◆ **TASK GOAL**: Without including any pictures, write out the listing below exactly.
%%
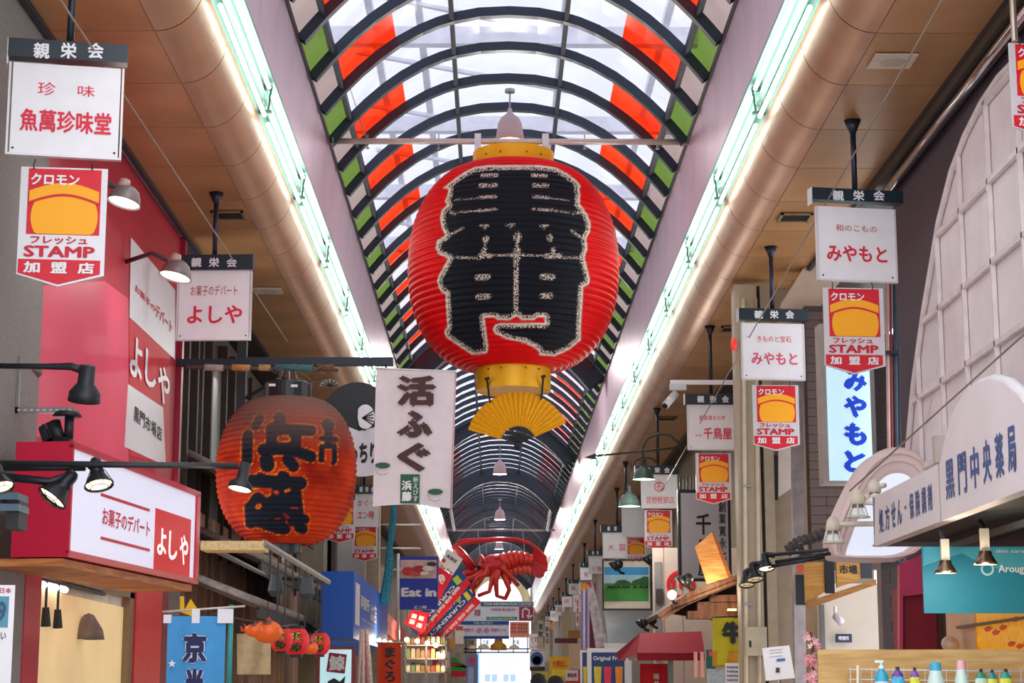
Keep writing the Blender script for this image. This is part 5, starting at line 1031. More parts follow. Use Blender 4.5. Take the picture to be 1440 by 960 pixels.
obj('end_panel', M().box((-.02, 0, 0), (0, 1.2, zt_)), mat('8c8488', .5), f.root); obj('underside', M().box((0, .1, .04), (uR + 1.2, 1.1, .08)), mat('2c2c30', .7), f.root); obj('under_rail', M().box((.1, .5, -.06), (uR, .56, -.02)), mat('4c4a4e', .5), f.root)
obj('joint_line', M().box((f.uv(1322, 700)[0] - .004, -.003, 0), (f.uv(1322, 700)[0] + .004, 0, zt_)), mat('857d82', .5), f.root)
f = Frame('sign_hardware', 'small pale bracket block on the arched screen edge', 'bracket', 1315, 650, Y=17.0); f.box('block', 1315, 612, 1332, 650, mat('cfc4bc', .5), 0, .12)
def reflector_lamp(px, py, Y, wpx, label):
    p = at(px, py, Y); S = wpx * Y / FPX / 2; t = thing('reflector_lamp', label, 'lamp', p, 0, 'reflector lamps under the pharmacy sign')
    obj('reflector', M().lathe([(.5 * S, 1.1 * S), (.55 * S, .8 * S), (.85 * S, .3 * S), (1.0 * S, 0), (.95 * S, 0), (.5 * S, .8 * S)], 24), mat('6a5a50', .2, .9), t, True)
    obj('lit_face', M().lathe([(0, .06 * S), (.96 * S, .03 * S)], 24), mat('ffe0b4', .4, em=2.2, var=0), t); obj('socket', M().box((-.35 * S, -.2 * S, 1.0 * S), (.35 * S, .2 * S, 2.9 * S)), mat('b5b0a4', .4), t); obj('bracket', M().tube([(0, .0, 2.8 * S), (0, .1, 3.6 * S)], .02, 6), INK, t)
reflector_lamp(1330, 806, 13.9, 33, 'warm reflector lamp left of the pair below the pharmacy sign'); reflector_lamp(1386, 794, 13.6, 35, 'warm reflector lamp right of the pair below the pharmacy sign')
# teal banner
f = Frame('teal_banner', 'teal skin-care banner with pale ridge and round logo reading Arouge', 'banner', 1297, 862, Y=14.3)
f.box('cloth', 1298, 768, 1450, 862, mat('0f7f9c', .6, var=.04), 0, .02); f.poly('pale_ridge', [(1298, 769), (1298, 796), (1330, 785), (1353, 778), (1375, 790), (1405, 800), (1449, 809), (1449, 769)], mat('3fa0b4', .6, var=.1), -.006, 0)
f.text('Arouge', 1403, 794, 1446, 808, WHITE, -.012, .015); u0, v0 = f.uv(1388, 800); obj('round_logo', M().lathe([(.035, 0), (.05, 0)], 24, (u0, -.01, v0), Matrix.Rotation(PI / 2, 3, 'X')), mat('a9d4dc', .6), f.root); f.text('skin care', 1400, 772, 1440, 777, WHITE, -.012, .01)
# magenta wall and orange picture
f = Frame('wall_right_magenta', 'magenta shop wall with a deep red recess beside the brick pillar', None, 1265, 965, Y=18.3, kind='structure')
f.poly('magenta_face', [(1265, 793), (1298, 778), (1298, 835), (1270, 838), (1270, 985), (1265, 985)], mat('c43c64', .5), 0, .1); f.box('red_recess', 1269, 825, 1322, 985, mat('8a1028', .6), .05, .4); f.box('brown_jamb', 1320, 840, 1331, 985, mat('4a2c20', .5), -.05, .2)
f = Frame('flower_picture', 'bright orange leaf-and-flower wall picture under the teal banner', 'picture', 1372, 930, X=4.12, rz=-90)
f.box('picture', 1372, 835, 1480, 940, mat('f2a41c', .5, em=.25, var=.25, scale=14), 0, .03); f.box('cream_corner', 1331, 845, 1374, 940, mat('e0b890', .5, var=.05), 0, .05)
for cx, cy in ((1385, 884), (1396, 889), (1406, 882), (1418, 905), (1430, 908), (1440, 902), (1425, 870)):
    f.poly('leaf_print', [(cx, cy), (cx + 5, cy - 4), (cx + 11, cy - 2), (cx + 7, cy + 3), (cx + 3, cy + 4)], mat('e8501c', .5), -.01, 0)
f.poly('frame_bar', [(1352, 880), (1450, 866), (1450, 870), (1352, 884)], mat('5c3a28', .5), -.05, -.02)
u0, v0 = f.uv(1366, 907); obj('wall_lamp', M().cyl((u0 - .3, -.12, v0 + .02), (u0 + .1, -.2, v0), .07, 18), mat('d8b898', .4), f.root, True)
# timber signs
f = Frame('timber_sign_row', 'row of tan wooden shop signs left of the brick pillar', 'sign', 1130, 850, Y=22.4)
f.poly('wood_board', [(1131, 790), (1159, 790), (1160, 832), (1133, 848)], wood_mat('a8742c', 'c08c40'), 0, .05); f.poly('wood_board', [(1176, 790), (1210, 790), (1210, 815), (1177, 826)], wood_mat('a8742c', 'c8964a'), 0, .05); f.poly('wood_beam', [(1134, 846), (1232, 814), (1232, 822), (1136, 856)], wood_mat('8a5a28', 'a87438'), -.02, .06)
f.box('black_board', 1160, 788, 1173, 834, INK, -.02, .03); f.box('dark_board', 1211, 790, 1226, 813, mat('2c3038', .5), -.02, .03); f.text('市場', 1180, 794, 1206, 807, INK, -.006, .03)
f = Frame('wall_right_lobby', 'cream lobby wall seen under the wooden signs', None, 1152, 965, Y=23.4, kind='structure')
f.box('cream_wall', 1152, 820, 1262, 985, mat('d0c4b4', .6, var=.03), 0, .1); f.box('grey_jamb', 1154, 850, 1160, 985, mat('6c6a6c', .5), -.05, 0); f.box('brown_wall', 1092, 800, 1156, 985, mat('5c4030', .7, var=.3, scale=4), 2.6, 2.7); f.box('orange_wood_panel', 1094, 872, 1150, 985, wood_mat('6a4020', 'b07a44'), 2.5, 2.6)
f = Frame('security_camera', 'small white dome camera on the cream lobby wall', 'camera', 1168, 885, Y=23.2); u0, v0 = f.uv(1175, 872); obj('body', M().cyl((u0, 0, v0 + .05), (u0 + .05, -.12, v0 - .03), .045, 12), WHITEM, f.root, True); obj('bracket', M().cyl((u0, 0, v0 + .05), (u0, 0, v0 + .17), .02, 8), WHITEM, f.root)
f = Frame('name_plate', 'small navy plate with white characters on the cream lobby wall', 'sign', 1175, 903, Y=23.3); f.box('plate', 1175, 891, 1198, 903, mat('1c2c54', .5), 0, .02); f.text('喫煙所', 1179, 894, 1194, 900, WHITE, -.004, .03)
# white notice on stand
f = Frame('notice_stand', 'tilted white price notice on a thin stand at lower right of centre', 'notice', 1075, 955, Y=14.5)
f.poly('board', [(1072, 911), (1110, 907), (1118, 953), (1077, 957)], WHITE, 0, .015); f.text('薬', 1090, 938, 1097, 946, INK, -.006, .03); f.poly('blue_print', [(1092, 926), (1104, 925), (1104, 929), (1092, 930)], mat('3c74b4', .6), -.006, 0)
for y in (913, 917, 922): f.poly('text_line', [(1082, y + 1), (1100, y - 1), (1100, y), (1082, y + 2)], mat('a8a8b0', .6), -.004, 0)
u0, v0 = f.uv(1096, 955); obj('stand', M().cyl((u0, .02, v0), (u0, .02, -f.o.z), .012, 8).box((u0 - .15, -.13, -f.o.z), (u0 + .15, .17, -f.o.z + .02)), STEEL, f.root)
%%
◆ **OUTPUT FOR THIS TASK**:
Keep writing the Blender script for this image. This is part 5, starting at line 1031. More parts follow. Use Blender 4.5. Take the picture to be 1440 by 960 pixels.
obj('end_panel', M().box((-.02, 0, 0), (0, 1.2, zt_)), mat('8c8488', .5), f.root); obj('underside', M().box((0, .1, .04), (uR + 1.2, 1.1, .08)), mat('2c2c30', .7), f.root); obj('under_rail', M().box((.1, .5, -.06), (uR, .56, -.02)), mat('4c4a4e', .5), f.root)
obj('joint_line', M().box((f.uv(1322, 700)[0] - .004, -.003, 0), (f.uv(1322, 700)[0] + .004, 0, zt_)), mat('857d82', .5), f.root)
f = Frame('sign_hardware', 'small pale bracket block on the arched screen edge', 'bracket', 1315, 650, Y=17.0); f.box('block', 1315, 612, 1332, 650, mat('cfc4bc', .5), 0, .12)
def reflector_lamp(px, py, Y, wpx, label):
    p = at(px, py, Y); S = wpx * Y / FPX / 2; t = thing('reflector_lamp', label, 'lamp', p, 0, 'reflector lamps under the pharmacy sign')
    obj('reflector', M().lathe([(.5 * S, 1.1 * S), (.55 * S, .8 * S), (.85 * S, .3 * S), (1.0 * S, 0), (.95 * S, 0), (.5 * S, .8 * S)], 24), mat('6a5a50', .2, .9), t, True)
    obj('lit_face', M().lathe([(0, .06 * S), (.96 * S, .03 * S)], 24), mat('ffe0b4', .4, em=2.2, var=0), t); obj('socket', M().box((-.35 * S, -.2 * S, 1.0 * S), (.35 * S, .2 * S, 2.9 * S)), mat('b5b0a4', .4), t); obj('bracket', M().tube([(0, .0, 2.8 * S), (0, .1, 3.6 * S)], .02, 6), INK, t)
reflector_lamp(1330, 806, 13.9, 33, 'warm reflector lamp left of the pair below the pharmacy sign'); reflector_lamp(1386, 794, 13.6, 35, 'warm reflector lamp right of the pair below the pharmacy sign')
# teal banner
f = Frame('teal_banner', 'teal skin-care banner with pale ridge and round logo reading Arouge', 'banner', 1297, 862, Y=14.3)
f.box('cloth', 1298, 768, 1450, 862, mat('0f7f9c', .6, var=.04), 0, .02); f.poly('pale_ridge', [(1298, 769), (1298, 796), (1330, 785), (1353, 778), (1375, 790), (1405, 800), (1449, 809), (1449, 769)], mat('3fa0b4', .6, var=.1), -.006, 0)
f.text('Arouge', 1403, 794, 1446, 808, WHITE, -.012, .015); u0, v0 = f.uv(1388, 800); obj('round_logo', M().lathe([(.035, 0), (.05, 0)], 24, (u0, -.01, v0), Matrix.Rotation(PI / 2, 3, 'X')), mat('a9d4dc', .6), f.root); f.text('skin care', 1400, 772, 1440, 777, WHITE, -.012, .01)
# magenta wall and orange picture
f = Frame('wall_right_magenta', 'magenta shop wall with a deep red recess beside the brick pillar', None, 1265, 965, Y=18.3, kind='structure')
f.poly('magenta_face', [(1265, 793), (1298, 778), (1298, 835), (1270, 838), (1270, 985), (1265, 985)], mat('c43c64', .5), 0, .1); f.box('red_recess', 1269, 825, 1322, 985, mat('8a1028', .6), .05, .4); f.box('brown_jamb', 1320, 840, 1331, 985, mat('4a2c20', .5), -.05, .2)
f = Frame('flower_picture', 'bright orange leaf-and-flower wall picture under the teal banner', 'picture', 1372, 930, X=4.12, rz=-90)
f.box('picture', 1372, 835, 1480, 940, mat('f2a41c', .5, em=.25, var=.25, scale=14), 0, .03); f.box('cream_corner', 1331, 845, 1374, 940, mat('e0b890', .5, var=.05), 0, .05)
for cx, cy in ((1385, 884), (1396, 889), (1406, 882), (1418, 905), (1430, 908), (1440, 902), (1425, 870)):
    f.poly('leaf_print', [(cx, cy), (cx + 5, cy - 4), (cx + 11, cy - 2), (cx + 7, cy + 3), (cx + 3, cy + 4)], mat('e8501c', .5), -.01, 0)
f.poly('frame_bar', [(1352, 880), (1450, 866), (1450, 870), (1352, 884)], mat('5c3a28', .5), -.05, -.02)
u0, v0 = f.uv(1366, 907); obj('wall_lamp', M().cyl((u0 - .3, -.12, v0 + .02), (u0 + .1, -.2, v0), .07, 18), mat('d8b898', .4), f.root, True)
# timber signs
f = Frame('timber_sign_row', 'row of tan wooden shop signs left of the brick pillar', 'sign', 1130, 850, Y=22.4)
f.poly('wood_board', [(1131, 790), (1159, 790), (1160, 832), (1133, 848)], wood_mat('a8742c', 'c08c40'), 0, .05); f.poly('wood_board', [(1176, 790), (1210, 790), (1210, 815), (1177, 826)], wood_mat('a8742c', 'c8964a'), 0, .05); f.poly('wood_beam', [(1134, 846), (1232, 814), (1232, 822), (1136, 856)], wood_mat('8a5a28', 'a87438'), -.02, .06)
f.box('black_board', 1160, 788, 1173, 834, INK, -.02, .03); f.box('dark_board', 1211, 790, 1226, 813, mat('2c3038', .5), -.02, .03); f.text('市場', 1180, 794, 1206, 807, INK, -.006, .03)
f = Frame('wall_right_lobby', 'cream lobby wall seen under the wooden signs', None, 1152, 965, Y=23.4, kind='structure')
f.box('cream_wall', 1152, 820, 1262, 985, mat('d0c4b4', .6, var=.03), 0, .1); f.box('grey_jamb', 1154, 850, 1160, 985, mat('6c6a6c', .5), -.05, 0); f.box('brown_wall', 1092, 800, 1156, 985, mat('5c4030', .7, var=.3, scale=4), 2.6, 2.7); f.box('orange_wood_panel', 1094, 872, 1150, 985, wood_mat('6a4020', 'b07a44'), 2.5, 2.6)
f = Frame('security_camera', 'small white dome camera on the cream lobby wall', 'camera', 1168, 885, Y=23.2); u0, v0 = f.uv(1175, 872); obj('body', M().cyl((u0, 0, v0 + .05), (u0 + .05, -.12, v0 - .03), .045, 12), WHITEM, f.root, True); obj('bracket', M().cyl((u0, 0, v0 + .05), (u0, 0, v0 + .17), .02, 8), WHITEM, f.root)
f = Frame('name_plate', 'small navy plate with white characters on the cream lobby wall', 'sign', 1175, 903, Y=23.3); f.box('plate', 1175, 891, 1198, 903, mat('1c2c54', .5), 0, .02); f.text('喫煙所', 1179, 894, 1194, 900, WHITE, -.004, .03)
# white notice on stand
f = Frame('notice_stand', 'tilted white price notice on a thin stand at lower right of centre', 'notice', 1075, 955, Y=14.5)
f.poly('board', [(1072, 911), (1110, 907), (1118, 953), (1077, 957)], WHITE, 0, .015); f.text('薬', 1090, 938, 1097, 946, INK, -.006, .03); f.poly('blue_print', [(1092, 926), (1104, 925), (1104, 929), (1092, 930)], mat('3c74b4', .6), -.006, 0)
for y in (913, 917, 922): f.poly('text_line', [(1082, y + 1), (1100, y - 1), (1100, y), (1082, y + 2)], mat('a8a8b0', .6), -.004, 0)
u0, v0 = f.uv(1096, 955); obj('stand', M().cyl((u0, .02, v0), (u0, .02, -f.o.z), .012, 8).box((u0 - .15, -.13, -f.o.z), (u0 + .15, .17, -f.o.z + .02)), STEEL, f.root)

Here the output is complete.